C’est ce qui est arrivé à Kamel Fassataoui, responsable d’Emmaüs Marseille, arrêté le 17 février dernier. «Un compagnon sans-papiers, avait été interpellé et placé en centre de rétention, explique Kamel. J’ai ensuite été convoqué au commissariat et on m’a placé en garde à vue. J’étais abasourdi ». Les policiers interroge le responsable de la communauté sur l’organisation interne d’Emmaüs, l’organigramme, le chiffre d’affaire etc. « Tout ce qu’ils auraient pu trouver en allant sur notre site internet, car nous n’avons rien à cacher.
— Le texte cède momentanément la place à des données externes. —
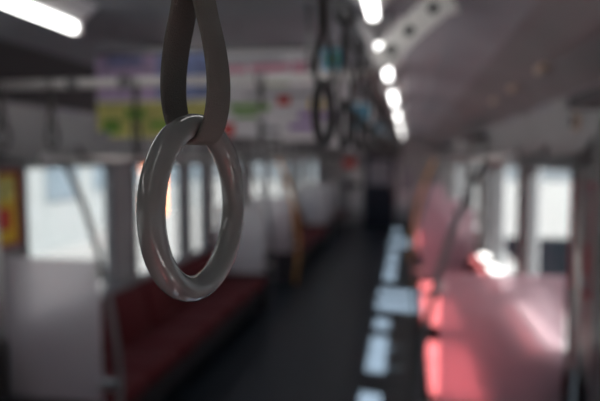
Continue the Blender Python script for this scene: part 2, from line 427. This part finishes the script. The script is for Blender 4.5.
# ------------------------------------------------------------------ hanging straps
def ring_mesh(bm, c, u, R, r, flat=1.0, ns=96, nt_=20):
    """torus whose plane holds u (horizontal) and z; soft ridge on the faces"""
    c = Vector(c); u = Vector(u).normalized(); z = Vector((0,0,1)); w_ = u.cross(z)
    rows = []
    for i in range(ns):
        a = 2*PI*i/ns; rad = u*math.cos(a) + z*math.sin(a); row = []
        for k in range(nt_):
            b = 2*PI*k/nt_; cr = math.cos(b); sr = math.sin(b)
            e = .82; q = lambda v: math.copysign(abs(v)**e, v)
            rr = r*(1 + .035*math.cos(4*b))
            row.append(bm.verts.new(c + rad*(R + q(cr)*rr) + w_*(q(sr)*rr*flat)))
        rows.append(row)
    for i in range(ns):
        A, B = rows[i], rows[(i+1)%ns]
        for k in range(nt_):
            f = bm.faces.new((A[k], A[(k+1)%nt_], B[(k+1)%nt_], B[k])); f.smooth = True
def belt_mesh(bm, top, u, prof, width, th):
    """closed loop ribbon: prof = [(half gap, height above tube centre)] from bottom up, mirrored"""
    u = Vector(u).normalized(); z = Vector((0,0,1)); w_ = u.cross(z)
    pl = [(-a, h) for a, h in reversed(prof[1:])] + [(a, h) for a, h in prof]
    P = smooth_path([(a, 0, h) for a, h in pl], 8); rows = []
    for i, p in enumerate(P):
        a = P[max(0,i-1)]; b = P[min(len(P)-1,i+1)]; d = (b-a).normalized(); nn = Vector((d.z, 0, -d.x))
        row = []
        for su, sn in ((-1,-1),(-.94,-.55),( .94,-.55),(1,-1)): pass
        for su, sn in ((-1,.5),(-.93,1),(.93,1),(1,.5),(1,-.5),(.93,-1),(-.93,-1),(-1,-.5)):
            q = p + nn*(sn*th/2); row.append(bm.verts.new(Vector(top) + w_*q.x + z*q.z + u*(su*width/2)))
        rows.append(row)
    m_ = len(rows[0])
    for i in range(len(rows)-1):
        A, B = rows[i], rows[i+1]
        for k in range(m_):
            f = bm.faces.new((A[k], A[(k+1)%m_], B[(k+1)%m_], B[k])); f.smooth = True
    bm.faces.new(rows[0]); bm.faces.new(rows[-1][::-1])

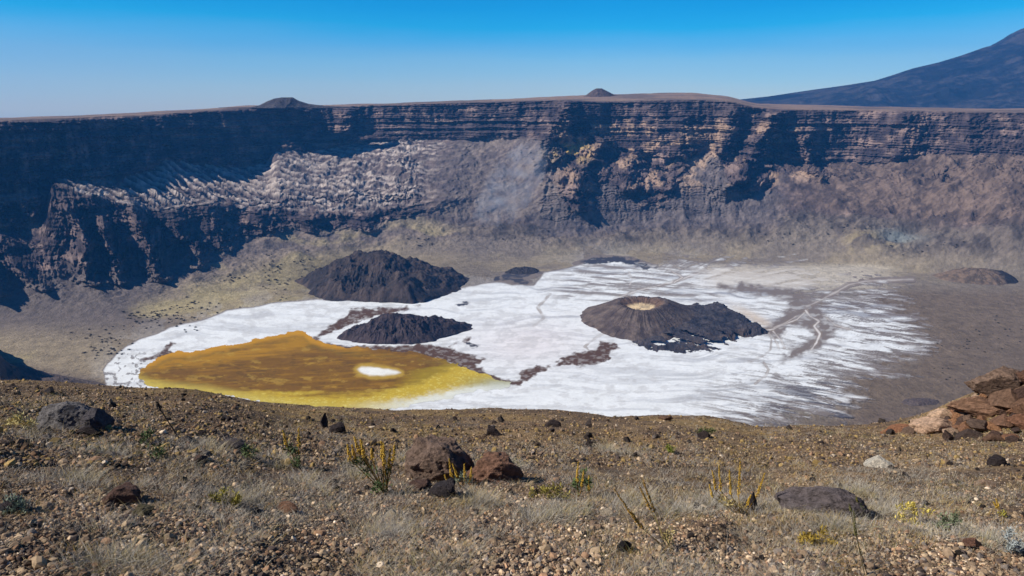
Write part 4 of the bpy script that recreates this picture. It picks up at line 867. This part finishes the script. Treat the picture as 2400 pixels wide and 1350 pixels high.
herb(2375, 1300, 70, 60, lin(150, 154, 150), 'silver grey herb at the lower right border', n=380, seed=42)
herb(1570, 1062, 30, 16, lin(120, 126, 48), 'small yellow green cushion high on the right centre slope', n=140, seed=43)
herb(1655, 1018, 40, 12, lin(84, 92, 52), 'flat dark green cushion near the crater edge', n=160, seed=44)

# ------------------------------------------------------------------ shrubs on the crater floor
SHR = []
for i in range(6):
    r = np.random.default_rng(900 + i)
    cs = r.normal(0, 0.38, (7, 3)); cs[:, 2] = np.abs(cs[:, 2]) * 0.8 + 0.25
    V, Fc, C = leaves_mesh(cs, 150, 0.55, np.ones(3), r)
    V[:, 2] = np.maximum(V[:, 2], -0.05)
    SHR.append(mesh_np('shrub', V, Fc, M_shrub, smooth=False, link=False))
from mathutils.bvhtree import BVHTree
_tv = np.stack([TX2, TY2, TZ2], -1)
def terr_pt(px, py):
    """nearest visible terrain vertex for a map point"""
    j = int(np.argmin(np.abs(cpx - px)))
    xx, yy = proj(_tv[:, j, 0], _tv[:, j, 1], _tv[:, j, 2])
    m = (TS[:, j] > 2.2) & (TS[:, j] < 7.5)
    d = np.where(m, np.abs(yy - py), 1e9); i = int(np.argmin(d))
    return _tv[i, j]
def shrub(px, py, s, group, label):
    p = terr_pt(px, py); m = p[1] / F
    o = obj_from(random.choice(SHR), 'shrub', (p[0], p[1], p[2] - 0.2), (0, 0, random.uniform(0, 6)), (s * m, s * m, s * m * 0.8))
    o.color = (*lin(*random.choice([(58, 54, 44), (66, 60, 46), (50, 48, 42)])), 1)
    tag(o, label, 'shrub', group)
for cx, cy, sx, sy, n in [(330, 740, 60, 14, 44), (300, 760, 50, 10, 14), (400, 750, 40, 22, 36), (450, 715, 50, 14, 26), (220, 805, 50, 20, 30), (200, 830, 40, 12, 22), (640, 640, 28, 40, 44), (530, 650, 26, 14, 20), (700, 625, 26, 26, 14), (180, 785, 60, 10, 10), (650, 700, 10, 4, 3)]:
    for i in range(n):
        px, py = random.gauss(cx, sx * 0.6), random.gauss(cy, sy * 0.7)
        if py > 800 - (px - 240) * 0.3 + 60 and px > 240: continue
        shrub(px, py, random.uniform(1.2, 3.4), 'dark shrubs dotted over the tan plain left of the salt', 'tiny dark shrub dotted on the tan plain left of the white salt')
for cx, cy, sx, sy, n in [(1810, 556, 34, 8, 14), (1950, 538, 40, 5, 14), (2150, 572, 60, 8, 14), (2330, 800, 60, 14, 20), (2300, 815, 40, 10, 8), (2270, 865, 30, 10, 10), (2390, 770, 40, 16, 10), (985, 566, 22, 9, 16), (1220, 560, 40, 8, 10)]:
    for i in range(n):
        shrub(random.gauss(cx, sx * 0.9), random.gauss(cy, sy * 1.2), random.uniform(1.1, 2.8), 'dark shrubs dotted on the slopes behind and right of the salt', 'tiny dark shrub dotted on the slope behind or right of the salt')

# ------------------------------------------------------------------ air, steam
def volume_mat(name, colr, dens, noise=None):
    m = bpy.data.materials.new(name); m.use_nodes = True; N, L = m.node_tree.nodes, m.node_tree.links; N.clear()
    out = N.new('ShaderNodeOutputMaterial'); v = N.new('ShaderNodeVolumePrincipled'); L.new(v.outputs[0], out.inputs['Volume'])
    v.inputs['Color'].default_value = (*colr, 1); v.inputs['Density'].default_value = dens; v.inputs['Anisotropy'].default_value = 0.0
    if noise:
        tc = N.new('ShaderNodeTexCoord'); no = N.new('ShaderNodeTexNoise'); no.inputs['Scale'].default_value = noise; no.inputs['Detail'].default_value = 3
        L.new(tc.outputs['Object'], no.inputs['Vector']); mr = N.new('ShaderNodeMapRange'); mr.inputs['From Min'].default_value = 0.42; mr.inputs['From Max'].default_value = 0.7
        mr.inputs['To Max'].default_value = dens * 2
        L.new(no.outputs['Fac'], mr.inputs['Value']); L.new(mr.outputs[0], v.inputs['Density'])
    return m
def boxmesh(name, lo, hi, mat):
    V = np.array([(x, y, z) for x in (lo[0], hi[0]) for y in (lo[1], hi[1]) for z in (lo[2], hi[2])], float)
    Fc = np.array([(0, 1, 3, 2), (4, 6, 7, 5), (0, 4, 5, 1), (2, 3, 7, 6), (0, 2, 6, 4), (1, 5, 7, 3)])
    return mesh_np(name, V, Fc, mat, smooth=False)
hzo = boxmesh('haze', (-30000, -2000, -1300), (30000, 22000, 1900), volume_mat('haze_air', (0.07, 0.39, 1.0), 2.9e-5))
tag(hzo, 'thin blue haze in the air of the crater', 'haze', kind='stuff')

def puffs(name, lst, mat):
    parts = []
    for px, py, Y, wx_, wz_, dep_, tilt in lst:
        z = Y * tdown(py); x = float(aof(px, py)) * Y; m = Y / F
        v = ICO3[0] * np.array([wx_ * m, dep_, wz_ * m]); c, s_ = math.cos(tilt), math.sin(tilt)
        v = np.stack([v[:, 0] * c + v[:, 2] * s_, v[:, 1], -v[:, 0] * s_ + v[:, 2] * c], 1) + np.array([x, Y, z])
        parts.append((v, ICO3[1], np.ones(3)))
    V, Fc, C = merge(parts); return mesh_np(name, V, Fc, mat)
sm = puffs('smoke', [(1195, 440, 3560, 60, 130, 110, 0.62)], volume_mat('steam', (0.75, 0.85, 1.0), 0.0014, 0.016))
tag(sm, 'thin bluish steam wisp drifting up the grey scree below the far cliff', 'smoke', kind='stuff')
du = puffs('dust', [(1790, 640, 2990, 330, 17, 110, 0.03)], volume_mat('dust_air', (0.95, 0.88, 0.78), 0.0011))
tag(du, 'pale dust blowing low over the back edge of the salt', 'dust', kind='stuff')

# ------------------------------------------------------------------ light
SUN_EL, SUN_AZ = math.radians(39), math.radians(-97)     # azimuth measured from +Y, clockwise
sd_ = np.array([math.sin(SUN_AZ) * math.cos(SUN_EL), math.cos(SUN_AZ) * math.cos(SUN_EL), math.sin(SUN_EL)])
ld = bpy.data.lights.new('sun', 'SUN'); ld.energy = 4.9; ld.angle = math.radians(0.53); ld.color = (1.0, 0.965, 0.89)
lo = bpy.data.objects.new('sun', ld); col.objects.link(lo)
from mathutils import Vector
lo.rotation_euler = Vector(sd_).to_track_quat('Z', 'Y').to_euler()
lo.location = (-300, 0, 400)
w = bpy.data.worlds.new('World'); scene.world = w; w.use_nodes = True
N, L = w.node_tree.nodes, w.node_tree.links; N.clear()
out = N.new('ShaderNodeOutputWorld'); bg = N.new('ShaderNodeBackground'); L.new(bg.outputs[0], out.inputs[0])
sky = N.new('ShaderNodeTexSky'); sky.sky_type = 'NISHITA'; sky.sun_disc = False
sky.sun_elevation = SUN_EL; sky.sun_rotation = SUN_AZ; sky.altitude = 1800; sky.air_density = 1.0; sky.dust_density = 0.3; sky.ozone_density = 2.5
bg.inputs['Strength'].default_value = 0.10
tc = N.new('ShaderNodeTexCoord'); sx = N.new('ShaderNodeSeparateXYZ'); L.new(tc.outputs['Generated'], sx.inputs[0])
# paler towards the left horizon, polarised deep blue higher up
ma = N.new('ShaderNodeMath'); ma.operation = 'MULTIPLY_ADD'; ma.inputs[1].default_value = 0.008; L.new(sx.outputs['X'], ma.inputs[0]); L.new(sx.outputs['Z'], ma.inputs[2])
nz = N.new('ShaderNodeTexNoise'); nz.inputs['Scale'].default_value = 2.2; nz.inputs['Detail'].default_value = 3
vz = N.new('ShaderNodeVectorMath'); vz.operation = 'MULTIPLY'; vz.inputs[1].default_value = (1, 1, 7); L.new(tc.outputs['Generated'], vz.inputs[0]); L.new(vz.outputs[0], nz.inputs['Vector'])
mb = N.new('ShaderNodeMath'); mb.operation = 'MULTIPLY_ADD'; mb.inputs[1].default_value = 0.035; L.new(nz.outputs['Fac'], mb.inputs[0])
mc = N.new('ShaderNodeMath'); mc.operation = 'ADD'; mc.inputs[1].default_value = -0.0175; L.new(ma.outputs[0], mc.inputs[0]); L.new(mc.outputs[0], mb.inputs[2])
cr = N.new('ShaderNodeValToRGB'); L.new(mb.outputs[0], cr.inputs[0])
e = cr.color_ramp.elements
e[0].position = 0.0; e[0].color = (0.84, 0.88, 0.92, 1); e[1].position = 1.0; e[1].color = (0.10, 0.26, 0.50, 1)
for p_, c_ in ((0.03, (0.86, 0.96, 0.96, 1)), (0.065, (0.70, 1.02, 1.06, 1)), (0.088, (0.36, 0.96, 1.14, 1)), (0.110, (0.04, 0.88, 1.14, 1)), (0.135, (0.0, 0.76, 1.10, 1)), (0.25, (0.02, 0.42, 0.85, 1))):
    q = e.new(p_); q.color = c_
vm = N.new('ShaderNodeVectorMath'); vm.operation = 'MULTIPLY'; L.new(sky.outputs[0], vm.inputs[0]); L.new(cr.outputs[0], vm.inputs[1])
mrx = N.new('ShaderNodeMapRange'); mrx.inputs['From Min'].default_value = -0.7; mrx.inputs['From Max'].default_value = 0.1; mrx.inputs['To Min'].default_value = 0.80; mrx.inputs['To Max'].default_value = 1.0
L.new(sx.outputs['X'], mrx.inputs['Value'])
vs = N.new('ShaderNodeVectorMath'); vs.operation = 'SCALE'; L.new(vm.outputs[0], vs.inputs[0]); L.new(mrx.outputs[0], vs.inputs['Scale'])
mry = N.new('ShaderNodeMapRange'); mry.inputs['From Min'].default_value = 0.15; mry.inputs['From Max'].default_value = 0.7; mry.inputs['To Min'].default_value = 1.0; mry.inputs['To Max'].default_value = 0.86
L.new(sx.outputs['X'], mry.inputs['Value'])
vt = N.new('ShaderNodeVectorMath'); vt.operation = 'SCALE'; L.new(vs.outputs[0], vt.inputs[0]); L.new(mry.outputs[0], vt.inputs['Scale'])
L.new(vt.outputs[0], bg.inputs['Color'])

# ------------------------------------------------------------------ camera
cd = bpy.data.cameras.new('camera'); cd.sensor_width = 36; cd.lens = 36 * F / 2400; cd.clip_start = 0.1; cd.clip_end = 90000
cam = bpy.data.objects.new('camera', cd); col.objects.link(cam); cam.rotation_euler = (math.pi / 2 - PITCH, 0, 0)
scene.camera = cam
scene.view_settings.view_transform = 'Standard'; scene.view_settings.look = 'None'
scene.view_settings.exposure = 0.34; scene.view_settings.gamma = 1.0
scene.cycles.use_denoising = True
scene.cycles.max_bounces = 6; scene.cycles.volume_bounces = 1
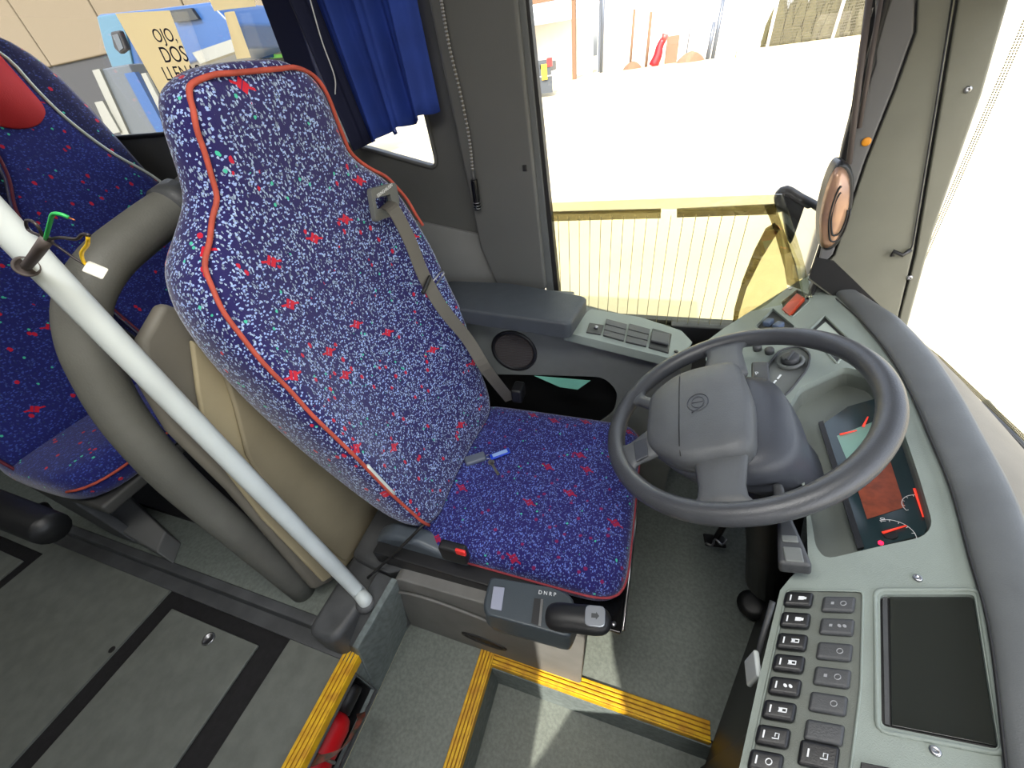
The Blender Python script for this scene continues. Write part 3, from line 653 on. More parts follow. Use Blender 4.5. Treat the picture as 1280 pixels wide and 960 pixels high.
kn = round_poly([D(q) for q in ((950, 470), (975, 437), (1000, 432), (1013, 442), (1010, 460), (985, 492), (962, 508))], .02, 3)
pan = plate('panel', outer, [clus, scr, swp, rk, v1, m1, kn], -Dn*.02, 'dash', DB, bev=.003)
def floorplate(loop, h, m, name, par=pan, th=.004): return MB().prism([p-Dn*h for p in loop], -Dn*th).build(name, m, par)
# cluster housing walls
lowc = [p-Dn*.055 for p in clus]
MB().loft([[p-Dn*.018 for p in clus], lowc], True, False).build('cluster_hood', 'dashd', pan, smooth=False)
floorplate(clus, .055, 'dashd', 'cluster_floor')
CB = .042
cg = MB().prism([D(q, -CB) for q in ((1026, 532), (1060, 508), (1095, 498), (1125, 545), (1163, 650), (1155, 668), (1077, 688))], -Dn*.006).build('instrument_cluster', 'clus', DB)
MB().prism([D(q, -CB+.001) for q in ((1023, 530), (1029, 528), (1080, 686), (1072, 688))], Dn*.006).build('cluster_edge', 'black', cg)
MB().prism([D(q, -CB+.0006) for q in ((1064, 588), (1112, 574), (1131, 634), (1084, 649))], Dn*.0006).build('lcd_display', 'lcd', cg)
MB().prism([D(q, -CB+.0006) for q in ((1046, 545), (1090, 528), (1112, 574), (1064, 588))], Dn*.0005).build('display_glare', 'teal', cg)  # teal glare on the cluster, put into the surface colour
for a, b in (((1103, 666), (1133, 657)), ((1143, 611), (1154, 646)), ((1050, 543), (1071, 538)), ((1079, 533), (1085, 521))):
    MB().tube([D(a, -CB+.004), D(b, -CB+.004)], [.0022, .0012], 6).build('needle', 'needle', cg, smooth=True)
MB().lathe(D((1112, 668), -CB), Dn, [(.010, 0), (.010, .003)], 18).build('dial_hub', 'black', cg)
MB().lathe(D((1101, 679), -CB), Dn, [(.0035, 0), (.0035, .002)], 10).build('warning_lamp', 'reddot', cg)
def arc(c, r, a0, a1, nt=8):
    g = MB(); c = V(c); ux = V((math.cos(tD), 0, math.sin(tD)))
    P = [c+(ux*math.cos(q)+V((0, 1, 0))*math.sin(q))*r for q in [a0+(a1-a0)*i/14 for i in range(15)]]
    g.tube(P, .0006, 4)
    for i in range(nt):
        q = a0+(a1-a0)*i/(nt-1); dq = ux*math.cos(q)+V((0, 1, 0))*math.sin(q); g.tube([c+dq*r, c+dq*(r*.86)], .0005, 4)
    return g
arc(D((1116, 668), -CB+.002), .028, -1.2, 1.9).build('dial_scale', 'whitep', cg)
arc(D((1150, 632), -CB+.002), .022, 1.2, 3.6, 6).build('dial_scale', 'whitep', cg)
for q, s_ in (((1151, 616), 'E'), ((1104, 650), '10')): text(s_, D(q, -CB+.001), (-.05, 1, 0), (-1, -.05, -.3), .009, 'whitep', cg)
# screen
fl = MB().prism([D(q, -.012) for q in ((1098, 741), (1220, 741), (1251, 940), (1100, 910))], -Dn*.004).build('screen_floor', 'black', pan)
MB().prism([D(q, -.010) for q in ((1112, 747), (1216, 745), (1246, 934), (1114, 908))], Dn*.003).build('screen', 'screen', DB, bev=.001)
MB().prism([D(q, -.010) for q in ((1103, 747), (1109, 747), (1112, 907), (1106, 906))], Dn*.003).build('screen_strip', 'dgrey', pan)
rim_ = round_poly([D(q) for q in ((1094, 737), (1223, 737), (1256, 944), (1096, 913))], .01, 3)
MB().tube(rim_, .0028, 8, True).build('screen_surround', 'dash', pan, smooth=True)
floorplate(swp, .004, 'dashd', 'switch_plate')
MB().tube(swp, .0016, 6, True).build('switch_surround', 'dash', pan, smooth=True)
floorplate(rk, .010, 'dashd', 'rocker_floor'); floorplate(v1, .010, 'dgrey', 'switch_floor'); floorplate(m1, .008, 'dgrey', 'module_floor'); floorplate(kn, .006, 'console', 'knob_plate')
for lp_, rr_ in ((m1, .003), (kn, .003), (v1, .002), (rk, .002)): MB().tube(lp_, rr_, 6, True).build('surround', 'dgrey' if lp_ is kn else 'dash', pan, smooth=True)
MB().prism([D(q, .004) for q in ((977, 386), (996, 366), (1006, 372), (987, 394))], -Dn*.012).build('hazard_switch', mat('hazard red', (190, 70, 40), .35, c2=(160, 60, 40), nscale=30), DB, bev=.002)
for a, b in (((955, 408), (966, 398)), ((966, 412), (980, 402))):
    MB().obox((D(a)+D(b))/2, (.012, .010, .008), ((D(b)-D(a)).normalized(), Dn.cross((D(b)-D(a)).normalized()), Dn)).build('rocker', mat('blue grey rocker', (84, 98, 122), .4), DB, bev=.003)
MB().prism([D(q, -.004) for q in ((1020, 412), (1032, 402), (1052, 421), (1041, 436))], -Dn*.004).build('clock_display', mat('pale lcd', (176, 186, 176), .3), DB, bev=.001)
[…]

Mais je crois que leur objectif était de prouver qu’Emmaüs était une organisation de passeurs de sans-papiers ». Ensuite, les brigadiers proposent au responsable de communauté de l’accompagner pour perquisitionner à la communauté. Devant la secrétaire désemparée, les policiers fouillent le bureau du responsable, et finissent par demander « les dossiers des compagnons dont les noms ont des consonances étrangères ». Impossible de refuser. Aujourd’hui, Kamel reste marqué par son expérience même s’il jure qu’il continuera a assurer « l’accueil inconditionnels des plus souffrants, qu’ils aient des papiers ou non ». A la question de savoir s’il a peur, Gaël Quirante, le postier-terroriste, répond : « On est des militants, on n’a pas le droit d’avoir peur. Il y a des trop de gens qui comptent sur nous ».